▶ **Required task**
Your output is the lines from the first one to the one containing "C = S.collection", repeated exactly, with images left out.
-=-=-
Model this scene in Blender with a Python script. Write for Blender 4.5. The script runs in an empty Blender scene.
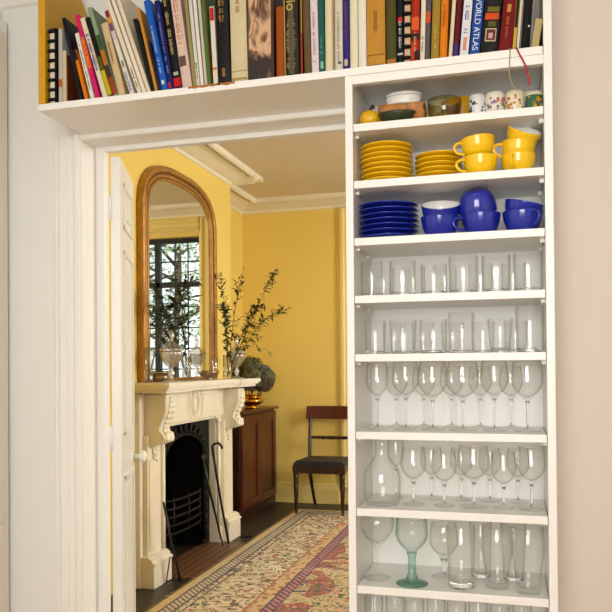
import bpy, bmesh, math, random
from mathutils import Vector, Matrix
PI = math.pi
random.seed(7)
S = bpy.context.scene
C = S.collection

# ------------------------------------------------------------------ materials
def srgb(r, g, b):
    f = lambda c: (c/255/12.92) if c/255 <= .04045 else ((c/255+.055)/1.055)**2.4
    return (f(r), f(g), f(b), 1)
def _mat(name):
    m = bpy.data.materials.new(name); m.use_nodes = True
    return m, m.node_tree.nodes, m.node_tree.links
CACHE = {}
def mat(name, col, rough=.5, metal=0., var=.06, scale=12., bump=0., coat=0., sheen=0., spec=.5):
    """principled material with a little procedural mottling of the colour"""
    if name in CACHE: return CACHE[name]
    m, N, L = _mat(name)
    p = N['Principled BSDF']
    p.inputs['Roughness'].default_value = rough
    p.inputs['Metallic'].default_value = metal
    p.inputs['Coat Weight'].default_value = coat
    p.inputs['Specular IOR Level'].default_value = spec
    tc = N.new('ShaderNodeTexCoord'); no = N.new('ShaderNodeTexNoise')
    no.inputs['Scale'].default_value = scale; no.inputs['Detail'].default_value = 4
    L.new(tc.outputs['Object'], no.inputs['Vector'])
    mx = N.new('ShaderNodeMix'); mx.data_type = 'RGBA'
    lo = tuple(max(0, c*(1-var*2)) for c in col[:3])+(1,); hi = tuple(min(1, c*(1+var)) for c in col[:3])+(1,)
    mx.inputs[6].default_value = lo; mx.inputs[7].default_value = hi
    L.new(no.outputs['Fac'], mx.inputs[0]); L.new(mx.outputs[2], p.inputs['Base Color'])
    if bump:
        b = N.new('ShaderNodeBump'); b.inputs['Strength'].default_value = bump; b.inputs['Distance'].default_value = .004
        L.new(no.outputs['Fac'], b.inputs['Height']); L.new(b.outputs['Normal'], p.inputs['Normal'])
    CACHE[name] = m
    return m
def glass_mat(name, face, edge, rough=.04, refl=1.0, base=.03, ex=3.2):
    """thin blown glass: clear face on, a little darker where the wall is seen edge on, fresnel reflections"""
    m, N, L = _mat(name)
    N.remove(N['Principled BSDF']); out = N['Material Output']
    lw = N.new('ShaderNodeLayerWeight'); lw.inputs['Blend'].default_value = .5
    def pw(e, k, o):
        q = N.new('ShaderNodeMath'); q.operation = 'POWER'; L.new(lw.outputs['Facing'], q.inputs[0]); q.inputs[1].default_value = e
        w = N.new('ShaderNodeMath'); w.operation = 'MULTIPLY_ADD'; L.new(q.outputs[0], w.inputs[0]); w.inputs[1].default_value = k; w.inputs[2].default_value = o; return w.outputs[0]
    mx = N.new('ShaderNodeMix'); mx.data_type = 'RGBA'
    mx.inputs[6].default_value = face; mx.inputs[7].default_value = edge
    L.new(pw(ex, 1, 0), mx.inputs[0])
    tr = N.new('ShaderNodeBsdfTransparent'); gl = N.new('ShaderNodeBsdfGlossy'); gl.inputs['Roughness'].default_value = rough
    L.new(mx.outputs[2], tr.inputs['Color'])
    ms = N.new('ShaderNodeMixShader')
    L.new(pw(4, min(.45*refl, .95-base*refl), base*refl), ms.inputs['Fac'])
    L.new(tr.outputs[0], ms.inputs[1]); L.new(gl.outputs[0], ms.inputs[2]); L.new(ms.outputs[0], out.inputs['Surface'])
    return m
def wood_mat(name, a, b, rough=.3, coat=.3, sc=(14, 14, 1.5)):
    m, N, L = _mat(name); p = N['Principled BSDF']
    p.inputs['Roughness'].default_value = rough; p.inputs['Coat Weight'].default_value = coat
    tc = N.new('ShaderNodeTexCoord'); mp = N.new('ShaderNodeMapping'); mp.inputs['Scale'].default_value = sc
    no = N.new('ShaderNodeTexNoise'); no.inputs['Scale'].default_value = 3; no.inputs['Detail'].default_value = 6; no.inputs['Distortion'].default_value = 1.2
    cr = N.new('ShaderNodeValToRGB'); cr.color_ramp.elements[0].position = .3; cr.color_ramp.elements[1].position = .7
    cr.color_ramp.elements[0].color = a; cr.color_ramp.elements[1].color = b
    L.new(tc.outputs['Object'], mp.inputs[0]); L.new(mp.outputs[0], no.inputs['Vector']); L.new(no.outputs['Fac'], cr.inputs[0]); L.new(cr.outputs[0], p.inputs['Base Color'])
    return m

M = {}
M['paint'] = mat('white_gloss_paint', srgb(240, 238, 231), .35, var=.015, scale=5)
M['wall'] = mat('white_wall_paint', srgb(232, 232, 227), .7, var=.01, scale=2, bump=.05)
M['wall_r'] = mat('shade_toned_white_wall', srgb(222, 211, 198), .75, var=.012, scale=2, bump=.05)  # wall white darkened and warmed, shade right of the shelf unit put into the colour
M['yellow'] = mat('yellow_wall_paint', srgb(240, 211, 110), .55, var=.03, scale=1.3, bump=.04)
M['yellow_trim'] = mat('pale_yellow_trim_paint', srgb(238, 214, 130), .4, var=.03, scale=4)
M['ceil'] = mat('ceiling_paint', srgb(226, 212, 188), .8, var=.02, scale=1)
M['mustard'] = mat('mustard_panel_paint', srgb(208, 155, 12), .45, var=.05, scale=6)
M['marble'] = mat('cream_marble', srgb(238, 230, 208), .35, var=.05, scale=7, coat=.2)
M['iron'] = mat('black_cast_iron', srgb(9, 8, 8), .55, .1, var=.3, scale=30, bump=.2, spec=.3)
M['soot'] = mat('sooty_brick', srgb(12, 10, 9), .95, var=.3)
M['gilt'] = mat('old_gilt', srgb(188, 138, 66), .42, .5, var=.28, scale=22, bump=.25)
M['gilt2'] = mat('dark_gilt_bead', srgb(120, 72, 30), .45, .5, var=.3, scale=30, bump=.2)
M['brass'] = mat('aged_brass', srgb(150, 130, 98), .34, .85, var=.15, scale=18)
M['brass2'] = mat('bright_brass', srgb(222, 164, 52), .18, 1., var=.08, scale=18)
M['floor'] = mat('dark_stained_boards', srgb(52, 44, 40), .45, var=.2, scale=6)
M['leaf'] = mat('dark_green_leaf', srgb(48, 62, 22), .5, var=.5, scale=9)
M['stem'] = mat('brown_green_stem', srgb(74, 66, 36), .6, var=.2)
M['white'] = mat('white_glaze', srgb(240, 238, 228), .2, var=.02, coat=.4)
M['yglaze'] = mat('yellow_glaze', srgb(252, 203, 20), .22, var=.05, scale=20, coat=.5)
M['bglaze'] = mat('cobalt_glaze', srgb(24, 42, 160), .2, var=.12, scale=20, coat=.6)
M['lead'] = mat('dark_window_metal', srgb(20, 20, 18), .5, .2)
M['mahog'] = wood_mat('mahogany', srgb(50, 14, 7), srgb(98, 32, 14), .35, .12)
M['mahog_dark'] = wood_mat('dark_mahogany', srgb(26, 10, 6), srgb(54, 20, 11), .35, .15)
M['seat'] = mat('navy_horsehair', srgb(26, 27, 44), .5, var=.3, scale=60)
M['black'] = mat('black_stick', srgb(14, 12, 11), .35)
M['glass'] = glass_mat('clear_glass', (.997, .997, .994, 1), (.80, .81, .77, 1), .07, 1.2, .042, 4.0)
M['crystal'] = glass_mat('cut_crystal', (.985, .985, .97, 1), (.6, .58, .5, 1), .3, 1.0, .42, 2.0)
M['green_glass'] = glass_mat('green_bottle_glass', (.985, .997, .992, 1), (.5, .7, .62, 1), .05, 1.2, .04, 3.2)
M['green_stem'] = glass_mat('green_stem_glass', (.74, .88, .82, 1), (.3, .52, .45, 1), .05, 1., .05, 2.0)
M['pane'] = glass_mat('window_pane_glass', (.97, .98, .98, 1), (.9, .93, .92, 1), .02, .6)
M['vase_glass'] = glass_mat('vase_glass', (.96, .96, .94, 1), (.6, .6, .52, 1), .1, 1.3, .09, 2.0)
def solid_glass():
    m, N, L = _mat('solid_glass'); p = N['Principled BSDF']
    p.inputs['Transmission Weight'].default_value = 1; p.inputs['IOR'].default_value = 1.45; p.inputs['Roughness'].default_value = .0; p.inputs['Base Color'].default_value = (.985, .99, .98, 1)
    return m
M['solid'] = solid_glass()
def mirror_mat():
    m, N, L = _mat('old_mirror_glass'); p = N['Principled BSDF']
    p.inputs['Metallic'].default_value = 1; p.inputs['Roughness'].default_value = .012; p.inputs['Base Color'].default_value = (.86, .87, .83, 1)
    return m
M['mirror'] = mirror_mat()
def colmat(rgb, rough=.45):
    c = srgb(*rgb); g = 1.12   # deepens every colour to offset greying by the front light
    return mat('cover_%02x%02x%02x' % tuple(rgb), tuple(v**g*.95 for v in c[:3])+(1,), max(rough, .5) if rough > .4 else rough, var=.05, scale=35, spec=.22 if rough > .4 else .5)

# ------------------------------------------------------------------ mesh helpers
def new(): return bmesh.new()
def box(bm, x0, x1, y0, y1, z0, z1, bev=0, mi=0):
    r = bmesh.ops.create_cube(bm, size=1)
    vs = r['verts']
    for v in vs:
        v.co = Vector((x0+(v.co.x+.5)*(x1-x0), y0+(v.co.y+.5)*(y1-y0), z0+(v.co.z+.5)*(z1-z0)))
    fs = set(f for v in vs for f in v.link_faces)
    for f in fs: f.material_index = mi
    if bev:
        es = list(set(e for v in vs for e in v.link_edges))
        bmesh.ops.bevel(bm, geom=es, offset=bev, segments=2, profile=.6, affect='EDGES', clamp_overlap=True)
    return vs
def lathe(bm, prof, seg=40, cx=0, cy=0, cz=0, flute=0, nfl=12, mi=None, cap=True):
    rings = []
    for (r, z) in prof:
        if r < 1e-5: rings.append([bm.verts.new((cx, cy, cz+z))])
        else:
            rings.append([bm.verts.new((cx+r*(1+flute*math.cos(nfl*a))*math.cos(a), cy+r*(1+flute*math.cos(nfl*a))*math.sin(a), cz+z)) for a in [2*PI*i/seg for i in range(seg)]])
    for k in range(len(rings)-1):
        A, B = rings[k], rings[k+1]
        for i in range(seg):
            j = (i+1) % seg
            try:
                if len(A) == 1 and len(B) == 1: continue
                if len(A) == 1: f = bm.faces.new((A[0], B[j], B[i]))
                elif len(B) == 1: f = bm.faces.new((A[i], A[j], B[0]))
                else: f = bm.faces.new((A[i], A[j], B[j], B[i]))
                f.smooth = True
                if mi and k >= mi: f.material_index = 1
            except ValueError: pass
    if cap:
        for R_ in (rings[0], rings[-1]):
            if len(R_) > 2:
                try: bm.faces.new(R_)
                except ValueError: pass
    return bm
def tube(bm, pts, rad, seg=8, closed=False):
    pts = [Vector(p) for p in pts]; n = len(pts); rings = []
    if not hasattr(rad, '__len__'): rad = [rad]*n
    up = Vector((0, 0, 1)); prev = None
    for i, p in enumerate(pts):
        t = (pts[min(i+1, n-1)]-pts[max(i-1, 0)])
        if closed: t = pts[(i+1) % n]-pts[(i-1) % n]
        if t.length < 1e-9: t = up.copy()
        t.normalize()
        if prev is None:
            a = t.orthogonal().normalized()
        else:
            a = prev-t*prev.dot(t); a = a.normalized() if a.length > 1e-6 else t.orthogonal().normalized()
        prev = a; b = t.cross(a)
        rings.append([bm.verts.new(p+(a*math.cos(q)+b*math.sin(q))*rad[i]) for q in [2*PI*k/seg for k in range(seg)]])
    m = n if closed else n-1
    for i in range(m):
        A, B = rings[i], rings[(i+1) % n]
        for k in range(seg):
            f = bm.faces.new((A[k], A[(k+1) % seg], B[(k+1) % seg], B[k])); f.smooth = True
    if not closed:
        bm.faces.new(rings[0][::-1]); bm.faces.new(rings[-1])
    return bm
def prism(bm, poly, axis, a0, a1):
    """extrude a 2-D outline along axis: 'x' poly=(y,z), 'y' poly=(x,z), 'z' poly=(x,y)"""
    def P(u, v, w): return {'x': (w, u, v), 'y': (u, w, v), 'z': (u, v, w)}[axis]
    A = [bm.verts.new(P(u, v, a0)) for u, v in poly]; B = [bm.verts.new(P(u, v, a1)) for u, v in poly]
    n = len(poly)
    fs = [bm.faces.new(A), bm.faces.new(B[::-1])]
    for i in range(n): fs.append(bm.faces.new((A[i], B[i], B[(i+1) % n], A[(i+1) % n])))
    return fs
def obj(name, bm, m, parent=None, **kw):
    bmesh.ops.recalc_face_normals(bm, faces=bm.faces)
    me = bpy.data.meshes.new(name); bm.to_mesh(me); bm.free()
    for k in (m if isinstance(m, (list, tuple)) else [m]): me.materials.append(M[k] if isinstance(k, str) else k)
    o = bpy.data.objects.new(name, me); C.objects.link(o)
    if parent: o.parent = parent
    for k, v in kw.items(): o[k] = v
    return o
def thing(name, label, cat, loc=(0, 0, 0), rotz=0, group=None):
    o = bpy.data.objects.new(name, None); C.objects.link(o); o.empty_display_size = .05
    o.location = loc; o.rotation_euler = (0, 0, rotz); o['label'] = label; o['category'] = cat
    if group: o['group'] = group
    return o
def tag(o, label, cat, group=None):
    o['label'] = label; o['category'] = cat
    if group: o['group'] = group
    return o
def struct(name, bm, m, parent=None):
    o = obj(name, bm, m, parent)
    if not parent: o['kind'] = 'structure'
    return o
def dup(root, loc, label, rot=(0, 0, 0), group=None):
    def cp(o, par):
        c = o.copy(); C.objects.link(c)
        if par: c.parent = par
        for ch in [x for x in bpy.data.objects if x.parent == o]: cp(ch, c)
        return c
    r = cp(root, None); r.location = loc; r.rotation_euler = rot; r['label'] = label
    if group: r['group'] = group
    return r
def text_mesh(name, s, size, m, parent, loc, rot, depth=.0004):
    cu = bpy.data.curves.new(name, 'FONT'); cu.body = s; cu.size = size; cu.extrude = depth; cu.align_x = 'LEFT'; cu.align_y = 'CENTER'
    t = bpy.data.objects.new(name, cu); C.objects.link(t)
    dg = bpy.context.evaluated_depsgraph_get(); dg.update()
    me = bpy.data.meshes.new_from_object(t.evaluated_get(dg)); bpy.data.objects.remove(t)
    me.materials.clear(); me.materials.append(m)
    o = bpy.data.objects.new(name, me); C.objects.link(o); o.parent = parent; o.location = loc; o.rotation_euler = rot
    return o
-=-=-
▶ **Answer to the problem**
Model this scene in Blender with a Python script. Write for Blender 4.5. The script runs in an empty Blender scene.
import bpy, bmesh, math, random
from mathutils import Vector, Matrix
PI = math.pi
random.seed(7)
S = bpy.context.scene
C = S.collection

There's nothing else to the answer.